Pic related is a character whose motivation is getting enough "resurrection points" from the Church to get one for his girlfriend he accidentally killed.

It is very setting specific, but it fits in the whole "far future with budging post-humanism".

IIRC it's not addressed in the rules thus far. Maybe it will be in the Ariadna splatbook.

That sounds really easily abusable if you put it that way; simply nuke your character until you get good stats.

I'd rather see character background generation NOT kill characters or cost them resources; that's only a nuisance to people who aren't into maximum optimization, and rerolling is barely a hindrance at all to people who ARE trying to make the mechanically perfect character.
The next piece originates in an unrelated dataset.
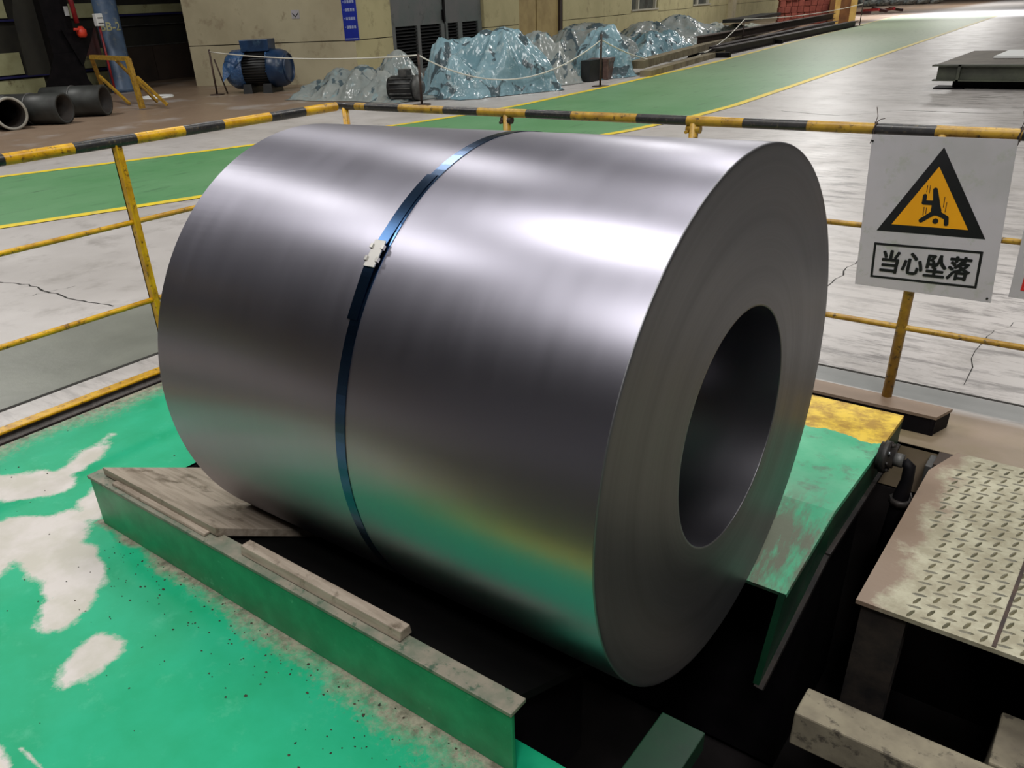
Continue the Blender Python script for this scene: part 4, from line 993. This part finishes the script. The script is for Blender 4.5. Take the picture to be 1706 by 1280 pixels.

I'm not against rolling for things, I just think that the advantages should be fixed, and what you roll for is plot - where your character was that year, a contact gained from this list, a rival gained from this other list. But either way, everyone rolls for three years of background, and collects 100 gold and one skill point at the end of each year. (for example). If you care about that roleplay, you put that skill point in something related to the rolls, and if you don't give a shit then you spend that point where you already planned to, but either way you've got a 3x3 grid of results from that process and it's known to the DM and may result in interesting things happening.

What's the downside of dying though? If you have infinite rerolls then you could very easily just keep trying to make a new character until you get lucky enough to make an OP character.

Actually, the way battletech did it was that using edge in chargen increased your minimum.

So if you use 3 edge at chargen, you needed to end chargen with at least 3 edge as you'd demonstrated that level of luck.

Seems incredibly pointless.

Unless it's some kind of Ghost RPG I don't see what merit this has.